Short exercise:
For the records below, give the count of lines holding the word "picture" and nothing more.

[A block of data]
* * * * *

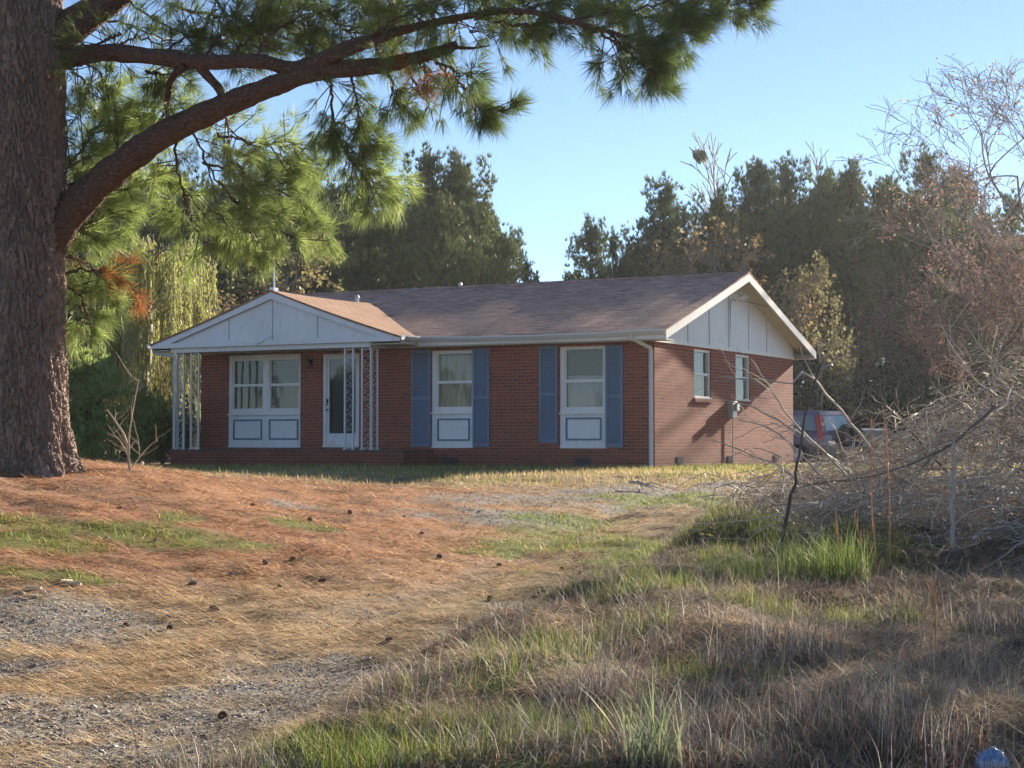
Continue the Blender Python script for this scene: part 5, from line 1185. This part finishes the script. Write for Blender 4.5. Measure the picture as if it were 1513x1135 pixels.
# grass clumps standing on the bank
def clump(px, py, n_, L0, L1, rad, cols, label, cat='grass', spread=.5, wid=.006):
    c = at(px, py); r = rng; x_ = c[0] + rad * np.clip(r.normal(0, 1, n_), -1.6, 1.6); y_ = c[1] + rad * np.clip(r.normal(0, 1, n_), -1.6, 1.6)
    V, F_, C_ = blades(x_, y_, r.uniform(L0, L1, n_), np.full(n_, wid), r.uniform(.02, spread, n_), pick(cols, n_), 4, .9); V -= c; o = mesh_np('grass_clump', V, F_, M['blade'], col=C_); o.location = c; tag(o, label, cat, 'grass clumps on the bank')
GR2 = [(.14, .20, .05), (.20, .27, .07), (.10, .15, .04), (.27, .31, .12)]
clump(1215, 850, 420, .15, .42, .17, GR2, 'large bright green grass clump under the sapling stem, right one'); clump(1095, 855, 200, .10, .26, .15, GR2, 'green grass clump left of the sapling stem at the bank edge'); clump(1140, 790, 220, .12, .3, .2, GR2, 'dark green clump behind the sapling stem'); clump(1245, 860, 160, .25, .5, .10, GR2, 'tall upright green clump just left of the orange stalks')
clump(965, 1128, 60, .15, .40, .06, [(.22, .28, .15), (.30, .34, .2)], 'blue green clump of long arching blades at the bottom of the bank', wid=.008); clump(935, 930, 120, .06, .16, .12, GR2, 'short green clump near the bank edge')
for i, (px, py) in enumerate(((1100, 1000), (1250, 1060), (1180, 970), (1420, 1010), (1050, 1090), (1460, 930), (1330, 1110), (870, 1040))):
    clump(px, py, 240, .12, .34, .13, DRY, 'tuft of grey tan dry grass standing up from the matted bank', wid=.0045)
# broken branches on the bank edge, sapling by the big tree
stick('fallen_branch', [(905, 845, 13.6, .006), (930, 838, 13.6, .011), (990, 846, 13.5, .014), (1065, 846, 13.2, .016)], 'dark fallen branch lying across the green bank edge', 'branch', (.16, .13, .12), None, 6, 5, 60)
stick('fallen_branch', [(1065, 868, 12.5, .012), (980, 880, 12.6, .009), (920, 886, 12.7, .005)], 'thin dark twig lying in the shade below the longer fallen branch', 'branch', (.12, .1, .09), None, 6, 4, 61)
stick('fallen_branch', [(930, 712, 24.8, .02), (945, 713, 24.7, .03), (958, 718, 24.6, .025)], 'pale broken branch lying on the lawn below the right window', 'branch', (.5, .43, .36), None, 6, 6, 62)
q = at(190, 694)
sp = [[(192, 694, q[1], .016), (186, 650, q[1], .013), (172, 625, q[1], .010), (158, 605, q[1], .006)], [(192, 694, q[1], .012), (190, 655, q[1], .010), (195, 615, q[1], .007), (205, 560, q[1] + .2, .004)], [(188, 672, q[1], .009), (176, 650, q[1], .007), (158, 640, q[1], .004)], [(190, 665, q[1], .009), (203, 650, q[1], .006), (206, 675, q[1], .004)], [(192, 694, q[1], .009), (215, 665, q[1] + .2, .006), (232, 650, q[1] + .3, .003)]]
base = P3(192, 694, q[1]); P_ = []; R_ = []
for s_ in sp: z_ = smooth_path([(*P3(a, b, c), r0) for a, b, c, r0 in s_], 14); P_.append(z_[:, :3] - base); R_.append(z_[:, 3])
rs = np.random.default_rng(4)
for i in range(16): a = P_[i % 5]; k_ = rs.integers(4, 13); P_.append(arcpath(a[k_], (rs.normal(0, .6), rs.normal(0, .5), .8), rs.uniform(.15, .4), .0, 5, .2, rs)); R_.append(np.linspace(.004, .002, 5))
v, f = tube_np(P_, R_, 6); o = mesh_np('bare_sapling', v, f, M['vine'], col=np.tile([.42, .35, .29], (len(v), 1)), smooth=True); o.location = base; tag(o, 'small bare forked sapling growing behind the mound left of the porch', 'sapling')

# ------------------------------------------------------------------ pine cones, chips, stones, flowers, bag, wire
def cone_mesh():
    mb = MB()
    for k_ in range(60):
        t = k_ / 60; a = k_ * 2.4; r0 = .022 * math.sin(math.pi * (.15 + .8 * t)) + .004; z = .075 * t; c, s = math.cos(a), math.sin(a); tx, ty = -s, c; w_ = .009
        p = [(c * r0 * .5 + tx * w_, s * r0 * .5 + ty * w_, z), (c * r0 * .5 - tx * w_, s * r0 * .5 - ty * w_, z), (c * r0 * 1.5, s * r0 * 1.5, z + .012)]
        mb.add(p + [(c * r0 * .5, s * r0 * .5, z - .008)], [(0, 1, 2), (0, 2, 3), (1, 3, 2), (0, 3, 1)])
    return mb
cm = cone_mesh().build('pine_cone', m_plain('cone_scales', (.13, .085, .06), .9)); cm['category'] = 'pine cone'
cpx = [(455, 770), (735, 838), (795, 880), (820, 886), (570, 948), (190, 926), (290, 865), (345, 850), (430, 830), (395, 835), (410, 868), (470, 862), (310, 902), (255, 930), (650, 825), (720, 888), (830, 842), (855, 848), (535, 924), (1030, 805), (232, 800), (370, 748), (180, 752), (520, 760), (620, 790), (330, 1060), (690, 700), (950, 745)]
for i, (px, py) in enumerate(cpx):
    p = at(px, py); o = cm if i == 0 else cm.copy()
    if i: S.collection.objects.link(o)
    s = prt.uniform(.6, .95); o.scale = (s, s, s); o.location = (p[0], p[1], p[2] + .022 * s); o.rotation_euler = (R(prt.uniform(70, 110)), R(prt.uniform(-20, 20)), prt.uniform(0, 6.28))
    tag(o, 'dark brown pine cone fallen on the straw covered drive', 'pine cone', 'pine cones scattered on the drive')
cw = m_plain('split_wood', (.55, .45, .30), .8, var=.2)
for i, (px, py, l_, a_, lb) in enumerate(((50, 872, .13, .2, 'pale wood chip beside the gravel patch, left one'), (98, 862, .16, 1.0, 'longest pale wood chip beside the gravel patch'), (110, 866, .12, .1, 'pale wood chip lying against the longest one'), (48, 884, .10, .7, 'small pale chip nearest the left gravel'), (445, 828, .06, .3, 'small pale chip out on the straw'), (310, 922, .06, .5, 'tiny pale chip in the middle of the drive'))):
    p = at(px, py); mb = MB(); w_ = l_ * .25; mb.prism([(-l_ / 2, -w_ / 2, 0), (l_ * .4, -w_ * .3, 0), (l_ / 2, w_ / 2, 0), (-l_ * .35, w_ * .45, 0)], [(-l_ * .45, -w_ * .4, .018), (l_ * .35, -w_ * .3, .012), (l_ * .4, w_ * .4, .02), (-l_ * .3, w_ * .3, .015)]); o = mb.build('wood_chip', cw); o.location = (p[0], p[1], p[2] + .012); o.rotation_euler = (.2, .1, a_); tag(o, lb, 'wood chip', 'pale wood chips on the drive')
fl_m = m_plain('dandelion_yellow', (.75, .50, .02), .7); st_m = m_plain('flower_stem_green', (.12, .18, .05), .7)
for i, (px, py) in enumerate(((1046, 806), (1036, 805), (1051, 808), (941, 828), (768, 784))):
    p = at(px, py); mb = MB(); mb.tube([(0, 0, -.01), (0, 0, .05), (.003, 0, .085)], .002, 5, 1); mb.tube([(.003, 0, .082), (.003, 0, .088), (.003, 0, .096)], [.006, .020, .014], 12, 0)
    for k_ in range(14): a = k_ * .45; mb.add([(.003, 0, .09), (.003 + .024 * math.cos(a - .1), .024 * math.sin(a - .1), .094), (.003 + .024 * math.cos(a + .1), .024 * math.sin(a + .1), .094)], [(0, 1, 2)], 0)
    o = mb.build('dandelion', [fl_m, st_m]); o.location = p; tag(o, ['yellow dandelion, middle of the three on the right bank edge', 'yellow dandelion, left of the three on the right bank edge', 'yellow dandelion, right of the three on the right bank edge', 'lone yellow dandelion above the fallen branch tip', 'lone yellow dandelion in the middle green strip'][i], 'flower', 'dandelions in the grass')
# plastic bag, bottom right
pb = at(1466, 1134) + np.array([0, .02, .06]); rbg = np.random.default_rng(12); V = []; n1, n2 = 30, 40
for i in range(n1 + 1):
    for j in range(n2):
        th = math.pi * i / n1; ph = 2 * math.pi * j / n2
        r0 = .062 * (1 + .10 * math.sin(3 * ph + 2 * th) + .07 * math.sin(7 * ph + 5 * th) + .05 * math.sin(11 * ph - 9 * th)); V.append((r0 * math.sin(th) * math.cos(ph) * 1.1, r0 * math.sin(th) * math.sin(ph) * .8, r0 * math.cos(th) * 1.15 * (1 + .12 * math.sin(2 * ph))))
F_ = [(i * n2 + j, i * n2 + (j + 1) % n2, (i + 1) * n2 + (j + 1) % n2, (i + 1) * n2 + j) for i in range(n1) for j in range(n2)]
def m_bag():
    m, t, o = mat('crumpled_blue_white_plastic'); n = noise(t, 5, 3, .5, objco(t)); c = mixc(t, ramp(t, n, [(.48, (0, 0, 0)), (.52, (1, 1, 1))]), (.10, .28, .60), (.50, .60, .80)); principled(t, o, c, .3, bump(t, noise(t, 22, 4, .6, objco(t)), .6, .02)); return m
mb = MB(); mb.add(V, F_); o = mb.build('plastic_bag', m_bag(), None, True); o.location = (pb[0], pb[1], pb[2] - .075); tag(o, 'crumpled blue and white plastic bag in the dry grass at the lower right corner', 'bag')
# power line to the house from a pole outside the frame
a = hw(.2, 4.15, 3.62); b = P3(1680, 455, 74); b0 = np.array([b[0], b[1], gz(b[0], b[1])])
t_ = np.linspace(0, 1, 40)[:, None]; P_ = a + (b - a) * t_; P_[:, 2] -= (4 * .9 * t_ * (1 - t_))[:, 0]; v, f = tube_np([P_], [np.full(40, .005)], 5)
tag(mesh_np('power_line', v, f, m_plain('grey_cable', (.05, .05, .055), 1.0, spec=0)), 'grey service cable sagging from the right gable past the trees', 'cable')
mb = MB(); mb.tube([b0 - [0, 0, .3], b0 + [0, 0, 4], b + [0, 0, .6]], [.16, .14, .11], 12); pl = mb.build('pole', M['bark_far']); tag(pl, 'wooden utility pole carrying the grey service cable', 'pole'); pl.name = 'utility_pole'
# mistletoe balls grow on the highest twigs of the bare trees
for host, (tx, ty, s) in ((bt_, (0, 0, .34)), (bt2_, (1, 0, .40))):
    me = host.children[0].data; co = np.empty(len(me.vertices) * 3, np.float32); me.vertices.foreach_get('co', co); co = co.reshape(-1, 3)
    top = co[np.argsort(-co[:, 2])[200 + 400 * tx]]; rm = np.random.default_rng(5 + tx); q_ = rm.normal(size=(360, 3)); q_ /= np.linalg.norm(q_, axis=1, keepdims=True)
    C = top + q_ * s * (rm.random((360, 1)) ** .5); stems = [np.array([top, top + (c - top) * .95]) for c in C[:60]]
    v, f = leaves_np(C, .16); v2, f2 = tube_np(stems, [np.array([.01, .006])] * 60, 3); mesh_np('mistletoe', np.concatenate([v, v2]), [f, f2 + len(v)], M['pine_far2'], host)

# ------------------------------------------------------------------ air
mb = MB(); mb.box(-70, 90, -55, 135, -3, 22)
m, t, o = mat('thin_air'); pv = t.nodes.new('ShaderNodeVolumePrincipled'); pv.inputs['Density'].default_value = .0002; pv.inputs['Color'].default_value = (.85, .9, 1, 1); pv.inputs['Anisotropy'].default_value = .55
t.links.new(pv.outputs[0], o.inputs[1]); tag(mb.build('haze', m), 'thin pale evening haze over the yard and the woods', 'haze', kind='stuff')
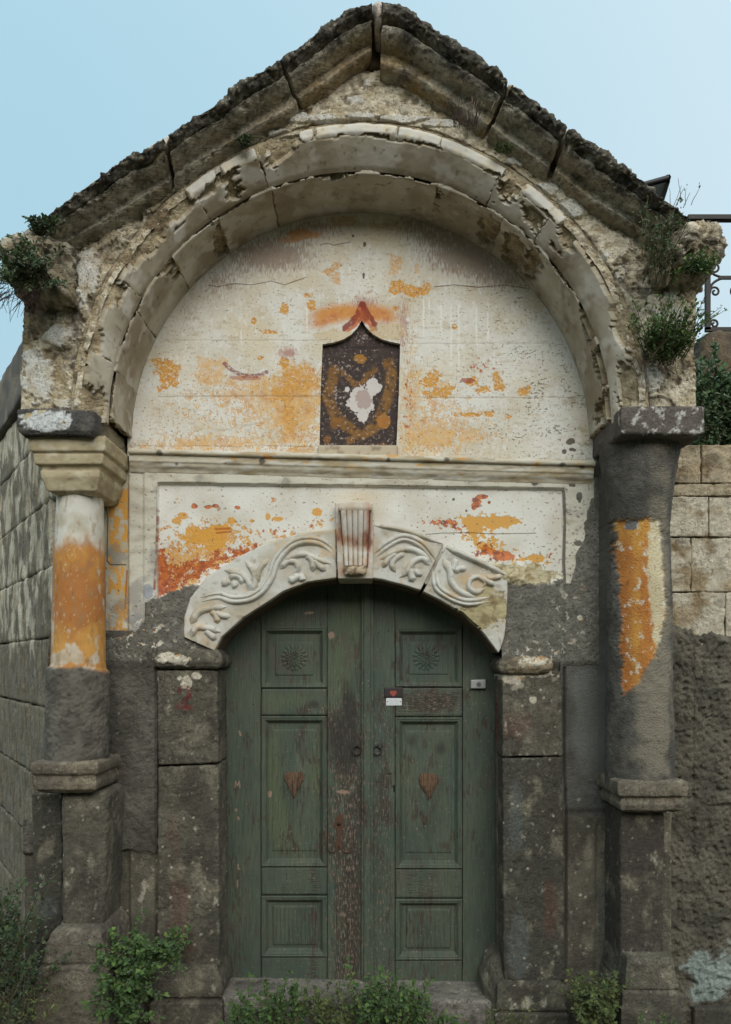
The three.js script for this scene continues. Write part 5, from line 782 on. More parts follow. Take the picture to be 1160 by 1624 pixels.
const woodDisp = (k = 1) => (x, y, z) => k * (.0012 * fbm(x * 60, y * 4, z * 30, 3) + .001 * fbm(x * 8, y * 8, 3, 2));
const board = (name, par, x0, y0, x1, y1, zb, zf, o = {}) => part(name, stone([[wx(x0), wy(y0)], [wx(x1), wy(y0)], [wx(x1), wy(y1)], [wx(x0), wy(y1)]], zb, zf, { step: o.step || .012, round: o.round ?? .003, disp: woodDisp(o.k), uv: doorUV }), doorMat, par);
const doorTop = (x) => { const xs = toPx(x, DZ); for (let i = 1; i < doorArc.length; i++) if (xs <= doorArc[i][0]) return wy(mix(doorArc[i - 1][1], doorArc[i][1], clamp((xs - doorArc[i - 1][0]) / (doorArc[i][0] - doorArc[i - 1][0]))) - 14); return wy(1020); };
function arcBoard(name, par, x0, x1, yb, zb, zf) {   // board whose head follows the arch
  const n = Math.max(4, Math.round((x1 - x0) / 5)), sh = new THREE.Shape(); sh.moveTo(wx(x0), wy(yb)); for (let i = 0; i <= n; i++) { const x = wx(mix(x0, x1, i / n)); sh.lineTo(x, doorTop(x)); } sh.lineTo(wx(x1), wy(yb));
  const g = new THREE.ExtrudeGeometry(sh, { depth: zf - zb, bevelEnabled: true, bevelSize: .0015, bevelThickness: .002, bevelSegments: 1 }); g.translate(0, 0, zb);
  part(name, finish(g, { uv: doorUV }), doorMat, par);
}
// mitred moulding round a panel
function frame(par, x0, y0, x1, y1, wpx, seed) {
  const w = wpx / 285, a = [[wx(x0), wy(y0)], [wx(x1), wy(y0)], [wx(x1), wy(y1)], [wx(x0), wy(y1)]], prof = [[0, DZ - .004], [.02, DZ + .006], [.22, DZ + .009], [.3, DZ + .004], [.42, DZ + .006], [.62, DZ + .002], [.74, DZ - .008], [1, DZ - .02]];
  const dir = [[[0, -1], [1, -1], [-1, -1]], [[-1, 0], [-1, -1], [-1, 1]], [[0, 1], [-1, 1], [1, 1]], [[1, 0], [1, 1], [1, -1]]];
  for (let s = 0; s < 4; s++) {
    const p = a[s], q = a[(s + 1) % 4], [nrm, m0, m1] = [dir[s][0], [dir[s][1][0], dir[s][1][1]], [dir[s][2][0], dir[s][2][1]]];
    const L = Math.hypot(q[0] - p[0], q[1] - p[1]), n = Math.round(L / .01), pr = resample(prof.map(([t, z]) => [t * w, z]), 16);
    const c0 = s === 0 ? [1, -1] : s === 1 ? [-1, -1] : s === 2 ? [-1, 1] : [1, 1], c1 = s === 0 ? [-1, -1] : s === 1 ? [-1, 1] : s === 2 ? [1, 1] : [1, -1];
    const g = grid(n, 16, (u, v, i, j) => { const [t, z] = pr[16 - j]; return [mix(p[0] + c0[0] * t, q[0] + c1[0] * t, u), mix(p[1] + c0[1] * t, q[1] + c1[1] * t, u), z]; });
    part('moulding', finish(g, { disp: woodDisp(.8), uv: doorUV }), doorMat, par);
  }
}
function rosette(par, cx, cy, R) {
  const gs = []; const petal = (r0, r1, a, w, z) => { const g = grid(6, 8, (u, v) => { const r = mix(r0, r1, v), hw = w * (.35 + .65 * v) * Math.sqrt(Math.max(0, 1 - Math.pow(Math.max(0, (v - .72) / .28), 2))), s = (u - .5) * 2; const x = r, y = s * hw; return [wx(cx) + (x * Math.cos(a) - y * Math.sin(a)), wy(cy) + (x * Math.sin(a) + y * Math.cos(a)), z + .007 * (1 - s * s) * Math.sin(Math.PI * Math.min(1, v * .8 + .15)) + .003 * v]; }); gs.push(finish(g, { uv: doorUV })); };
  const m = R / 285;
  for (let i = 0; i < 16; i++) petal(m * .25, m, (i + .5) / 16 * 6.2832, m * .19, DZ - .017);
  for (let i = 0; i < 16; i++) petal(m * .08, m * .66, i / 16 * 6.2832, m * .125, DZ - .010);
  const b = new THREE.SphereGeometry(m * .1, 10, 8); b.scale(1, 1, .6); b.translate(wx(cx), wy(cy), DZ - .002); gs.push(finish(b, { uv: doorUV }));
  part('rosette', mergeGeometries(gs.map((g) => { const h = g.index ? g.toNonIndexed() : g; for (const k of Object.keys(h.attributes)) if (!['position', 'normal', 'uv'].includes(k)) h.deleteAttribute(k); return h; })), doorMat, par);
}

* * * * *

Response:
2